Betapa banyak manusia yang melahirkan “anak-anak haram” yang suatu saat mereka akan “memangsa” uang rakyat. Betapa banyak manusia yang membiarkan pendidikan moral dan agama anaknya tumbuh bagaikan “binatang” yang tak bertuan yang suatu saat akan menjadi “tikus-tikus berdasi” yang berdansa di atas penderitaan rakyat. Untuk mewujudkan kecintaan terhadap harta, Allah swt mensyariatkan mu’amalah (transaksi) yang berlangsung secara suka rela (QS. al-Nisa’ : 29), sehingga mendatangkan kemakmuran dan kesejahteraan . Dengan kemakmuran, manusia dapat melaksanakan ibadah murni (mahdhah), seperti ibadah haji, maupun ibadah sosial (ghair mahdhah), seperti zakat, wakaf, hadiah dan hibah. Harta yang digunakan untuk beberapa ibadah sosial ini akan menjadi investasi yang sangat berharga bagi kemajuan agama Islam.

Demikian pula kecintaan pada harta jika berbenturan hokum ilahi, seperti mencuri dan korupsi, maka hasilnya kemelaratan dan kesenjangan sosial. Maka sangat wajar bila Allah mengecam perilaku itu dengan memotong tangan pelakunya. Karena korupsi uang negara, maka rakyat terzalimi. Nah, ketiga syahwat ini (wanita, anak dan harta) memiliki korelasi timbal balik.

Qanun jinayat dan korupsi
Sangat irrasional, jika ada sebagian kalangan seperti ditulis Hasan Basri M. Nur (Serambi/ 4 & 20/12/09) yang menganggap qanun jinayat dan peraturan berpakaian yang diterapkan di Aceh akan menggambarkan Islam sebagai agama yang hanya mengurus “barang” di antara pusat dan lutut dan mengabaikan aspek yang berhubungan dengan harta, seperti korupsi uang rakyat.

Apakah mungkin kita memisahkan dua syahwat (wanita dan harta) yang disebutkan dalam satu ayat oleh Allah secara sekaligus? Keduanya tidak bisa dikontradiksikan sehingga seseorang yang sudah ke masyriq (timur) tidak mungkin lagi ke maghrib (barat) atau sebaliknya. Keduanya seperti siang dan malam-dimana siang berfungsi sebagai waktu untuk menuntut ilmu dan mencari rezeki, dan malam untuk beribadah dan istirahat. Pembuatan “qanun” yang mengatur kegiatan di siang hari jangan dianggap mengabaikan “qanun” di malam hari.

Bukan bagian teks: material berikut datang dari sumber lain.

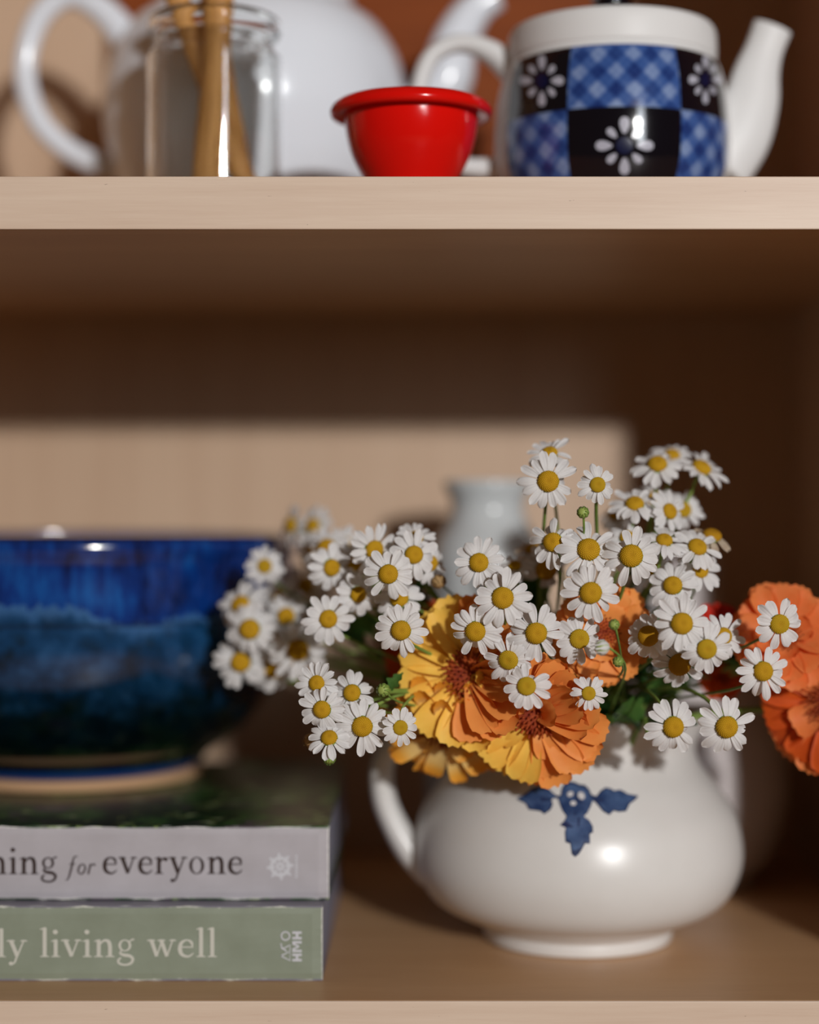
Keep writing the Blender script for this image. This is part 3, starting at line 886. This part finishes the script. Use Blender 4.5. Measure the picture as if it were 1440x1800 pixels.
CAL = mesh('calyx', *lathe_data([(1e-4, -.30), (.10, -.29), (.22, -.22), (.34, -.10), (.36, -.06), (.30, -.05)], 16), STEM)

MOUTH = JC + Vector((0, 0, .090))
def stem_mesh(root, head, nrm, rad, rr, drop=0.0, name='stem', pts=None, m=STEM, target=None):
    back = -nrm
    a = MOUTH + Vector((rr.uniform(-.026, .026), rr.uniform(-.024, .024), 0)) if target is None else target
    low = head.z < MOUTH.z + .012
    p0 = head + back*rad*1.5*0
    dist = (a-head).length
    p1 = head + back*(.30*dist*.55 + .004) + Vector((0, 0, .016 if low else -.30*dist*.45))
    p2 = a + Vector((0, 0, .022 if not low else .030)) + (head-a)*Vector((1, 1, 0)).length*0
    p3 = a + Vector((0, 0, -.035))
    path = []
    N = 14
    for i in range(N+1):
        t = i/N
        path.append((p0*(1-t)**3 + p1*3*t*(1-t)**2 + p2*3*t*t*(1-t) + p3*t**3) - root)
    v, f = tube_data(path, [rad*(.85+.25*i/N) for i in range(N+1)], 7)
    return mesh(name, v, f, m)

rr = random.Random(5)
def daisy(x, y, Rp, tx, tz, d, kind, label, npet=13, pet=None):
    if d < .68: d += .006
    head = P(x, y, d)
    root = empty('daisy', head)
    tag(root, label, 'flower', 'daisies in the cream jug')
    nrm = Vector((tx, -1, tz)).normalized()
    q = nrm.to_track_quat('Z', 'Y')
    S = Rp*d/F*1.13
    spin = rr.uniform(0, 6.28)
    M0 = q.to_matrix().to_4x4()
    sc = Matrix.Scale(S, 4)
    dd = link('disc', DISCS[kind], root); dd.matrix_local = M0 @ Matrix.Translation((0, 0, .02*S)) @ Matrix.Scale(S*.89, 4)
    cc = link('calyx', CAL, root); cc.matrix_local = M0 @ sc
    ps = pet or PETALS
    bend = rr.uniform(-.22, .02) if kind != 'b' else rr.uniform(-.40, -.15)
    for k in range(npet):
        a = spin + 2*math.pi*(k + rr.uniform(-.18, .18))/npet
        L = rr.uniform(.86, 1.04)
        e = bend + rr.uniform(-.18, .12)
        pm = Matrix.Rotation(a, 4, 'Z') @ Matrix.Rotation(-e, 4, 'Y') @ Matrix.Rotation(rr.uniform(-.18, .18), 4, 'X') @ Matrix.Diagonal((L, rr.uniform(.84, 1.06)*13/npet*.94, 1, 1))
        o = link('petal', ps[rr.randrange(6)], root)
        if rr.random() < .10: pm = pm @ Matrix.Rotation(rr.uniform(.2, .6), 4, 'Y')
        o.matrix_local = M0 @ Matrix.Translation((0, 0, (.0 if k % 2 else -.035)*S)) @ sc @ pm
    st = stem_mesh(head, head - nrm*S*.22, nrm, .00055 + .00025*rr.random(), rr)
    link('stem', st, root)
    return root

# x, y, radius, tilt x, tilt z, distance, disc, label
DAISIES = [
 (512, 923, 36, -1.5, .1, .765, 'y', 'blurred daisy turned left, leftmost of the pair above the blue bowl rim'),
 (550, 925, 38, -.9, .3, .765, 'y', 'blurred daisy facing left, right one of the pair above the bowl rim'),
 (465, 995, 33, 0, .1, .735, 'g', 'blurred daisy with greenish centre alone against the blue bowl'),
 (423, 1063, 44, -.5, .5, .735, 'y', 'blurred daisy tilted up at the left edge of the bouquet'),
 (439, 1106, 47, -.1, .1, .725, 'y', 'blurred daisy in the middle of the far left cluster'),
 (423, 1164, 46, 0, 0, .735, 'y', 'blurred daisy at the lower left corner of the far left cluster'),
 (480, 1176, 44, .3, -.3, .74, 'y', 'blurred daisy hanging lowest in the far left cluster'),
 (482, 1118, 42, .6, 0, .745, 'b', 'blurred daisy half hidden in the middle of the left cluster'),
 (524, 1143, 50, .1, -.1, .725, 'y', 'blurred large daisy at the lower right of the left cluster'),
 (503, 1083, 40, 0, .1, .735, 'y', 'blurred daisy at the right side of the far left cluster'),
 (492, 1050, 40, -.2, .6, .75, 'y', 'blurred daisy tilted up at the top of the left cluster'),
 (537, 1030, 42, -.2, .2, .79, 'b', 'wilted brownish blurred daisy behind the left clusters'),
 (574, 962, 42, -.3, .5, .725, 'y', 'soft daisy tilted up at the top left, right of the bowl'),
 (583, 998, 40, .5, -.1, .70, 'y', 'daisy turned right, lower left in the upper left group'),
 (552, 968, 38, -.3, .2, .75, 'y', 'blurred daisy just under the pair above the bowl rim'),
 (606, 958, 38, .1, .3, .73, 'y', 'soft daisy at the back between the tilted one and its right neighbour'),
 (530, 1088, 38, .2, .2, .76, 'y', 'dim daisy at the back between the left cluster and the middle daisies'),
 (622, 990, 38, .2, 0, .71, 'y', 'daisy with bright disc between two others in the upper left group'),
 (658, 966, 44, .5, -.2, .69, 'y', 'daisy turned right at the top of the upper left group'),
 (683, 1009, 44, 0, .05, .665, 'y', 'sharp daisy in front in the upper left group'),
 (630, 1045, 38, .4, -.1, .69, 'y', 'daisy with drooping petals below the upper left group'),
 (577, 1088, 42, .1, 0, .685, 'y', 'daisy standing between the left cluster and the upper group'),
 (702, 1052, 42, -.1, .5, .685, 'y', 'daisy tilted up just under the sharp one of the upper left group'),
 (728, 975, 42, .2, .1, .675, 'y', 'daisy left of the vase, overlapping two smaller daisies'),
 (731, 945, 34, .1, .8, .69, 'y', 'small daisy tilted up, topmost left of the grey vase'),
 (757, 990, 36, .6, 0, .69, 'y', 'daisy partly hidden, nearest the grey vase on its left'),
 (705, 1108, 45, 0, 0, .66, 'y', 'sharp daisy overlapping the left top of the yellow-orange marigold'),
 (557, 1201, 37, -.25, .1, .665, 'y', 'daisy at the top left of the low left spray'),
 (619, 1218, 39, -.1, .15, .665, 'y', 'daisy at the top right of the low left spray'),
 (566, 1247, 40, -.15, 0, .657, 'y', 'daisy in the left middle of the low left spray'),
 (637, 1277, 47, .05, -.05, .658, 'y', 'largest daisy of the low left spray'),
 (579, 1297, 37, -.1, .7, .655, 'y', 'daisy tilted up at the bottom of the low left spray above a bud'),
 (704, 1279, 33, .2, -.05, .655, 'g', 'small thin-petalled daisy against the pale yellow marigold'),
 (842, 989, 44, -.05, .1, .665, 'y', 'single daisy in front of the grey vase'),
 (884, 1051, 50, 0, .1, .652, 'y', 'large sharp daisy above the yellow-orange marigold, below the vase'),
 (836, 1110, 46, -.05, -.1, .655, 'y', 'sharp daisy directly over the big marigold centre'),
 (943, 1113, 49, 0, 0, .652, 'y', 'sharp daisy between the two orange marigolds in the middle'),
 (894, 1160, 43, -.25, -.2, .655, 'g', 'greenish-centred daisy between the two lower marigolds'),
 (926, 1206, 41, -.1, .2, .650, 'g', 'daisy lying on top of the lower middle marigold'),
 (1019, 1123, 43, 0, 0, .655, 'g', 'daisy beside an opening bud, on the upper middle marigold'),
 (1035, 1219, 31, .1, .05, .655, 'g', 'small daisy just above the jug rim near dark leaves'),
 (960, 1001, 46, .2, -.3, .70, 'b', 'dark-centred blurred daisy behind the middle right group'),
 (905, 995, 30, -.3, 1.2, .70, 'y', 'daisy seen nearly edge-on right of the single vase daisy'),
 (938, 966, 34, -.4, 1.0, .71, 'b', 'faded daisy half hidden left of the middle right group'),
 (964, 846, 49, 0, .05, .665, 'y', 'large daisy at the top left of the tall stems'),
 (966, 797, 38, -.3, 1.1, .685, 'y', 'daisy seen from the side behind the top left tall daisy'),
 (1051, 852, 34, 0, .05, .66, 'g', 'small round daisy on a tall stem beside a bud'),
 (972, 953, 44, -.4, .2, .665, 'y', 'daisy turned left at the left end of the middle right row'),
 (1035, 966, 52, .05, .3, .660, 'y', 'large daisy second from the left in the middle right row'),
 (1110, 977, 52, -.05, .15, .655, 'y', 'large daisy right of centre in the middle right row'),
 (1039, 1042, 50, 0, 0, .650, 'y', 'large sharp daisy above the upper middle marigold'),
 (1156, 816, 44, -.1, .9, .70, 'y', 'blurred daisy facing up at the top right group'),
 (1182, 800, 36, .1, 1.3, .72, 'y', 'blurred daisy edge-on behind the top right daisy'),
 (1233, 823, 46, .7, 1.5, .705, 'y', 'blurred daisy seen from the side at the far top right'),
 (1116, 886, 42, -.1, 1.1, .69, 'y', 'blurred daisy facing up, left one of the upper right trio'),
 (1150, 877, 40, 0, .9, .72, 'y', 'blurred daisy facing up at the back of the upper right trio'),
 (1177, 899, 38, .7, .4, .69, 'y', 'blurred daisy turned right in the upper right trio'),
 (1202, 896, 35, .1, .2, .71, 'g', 'blurred greenish-centred daisy at the right of the upper trio'),
 (1082, 905, 32, -.4, .9, .74, 'b', 'faint blurred daisy behind the left of the upper right trio'),
 (1103, 945, 36, .1, .8, .69, 'y', 'daisy peeping over the middle right row'),
 (1168, 950, 38, .1, 1.2, .68, 'y', 'daisy seen edge-on right of the middle right row'),
 (1226, 962, 44, .3, .8, .675, 'y', 'daisy facing up at the right end of the middle right row'),
 (1252, 942, 40, .5, 2.2, .69, 'b', 'faded daisy seen flat from the side at the far right end'),
 (1231, 1003, 38, .3, .5, .685, 'y', 'daisy below the right end of the middle right row'),
 (1183, 1029, 43, -.2, .3, .67, 'y', 'daisy with uneven petals below the right end of the row'),
 (1150, 1003, 36, .1, .3, .695, 'y', 'daisy mostly hidden behind the middle right row'),
 (1199, 1096, 50, -.05, .1, .645, 'y', 'large front daisy at the top of the right front group'),
 (1140, 1118, 44, -.2, .1, .66, 'b', 'brown-centred daisy at the left of the right front group'),
 (1195, 1168, 48, .1, -.2, .665, 'b', 'brown-centred daisy at the bottom of the right front group'),
 (1243, 1141, 44, .05, -.05, .645, 'g', 'greenish-centred daisy at the right of the right front group'),
 (1272, 1118, 40, .3, .2, .67, 'y', 'daisy behind the right of the right front group, near red petals'),
 (1371, 1097, 43, .1, -.05, .655, 'g', 'daisy in front of the far right peach-orange marigold'),
 (1342, 1180, 45, .05, .05, .650, 'y', 'long-petalled daisy between the two far right marigolds'),
 (1184, 1278, 48, .1, 0, .650, 'y', 'low daisy at the jug rim, left of a matching pair'),
 (1278, 1278, 50, 0, 0, .652, 'y', 'low daisy beyond the jug rim, right of a matching pair'),
]
for row in DAISIES:
    x, y, Rp, tx, tz, d, k, lab = row
    np_ = 14 if Rp > 44 else 13
    if Rp < 36: np_ = 14
    faded = any(w_ in lab for w_ in ('wilted', 'faded', 'faint'))
    daisy(x, y, Rp, tx, tz, d, k, lab, np_ + rr.choice((-1, 0, 0, 1)), PETALS_DRY if faded and 'faint' not in lab else None)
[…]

Kedua qanun itu bisa berjalan serentak tanpa saling “menabrak”. Apakah mungkin siang akan “menabrak” malam? Apakah mungkin qanun jinayat dan celana ketat akan “menabrak” qanun korupsi dan manipulasi? Masalahnya adalah qanun korupsi dan manipulasi belum diwacanakan di Aceh. Sedangkan qanun jinayat dan celana ketat sudah lama ingin diimplementasikan. Hal ini membuat sebagian kalangan “curiga” terhadap kebijakan legislatif dan eksekutif, jangan-jangan mereka mengalihkan isu korupsi dengan mengedepankan isu syariat.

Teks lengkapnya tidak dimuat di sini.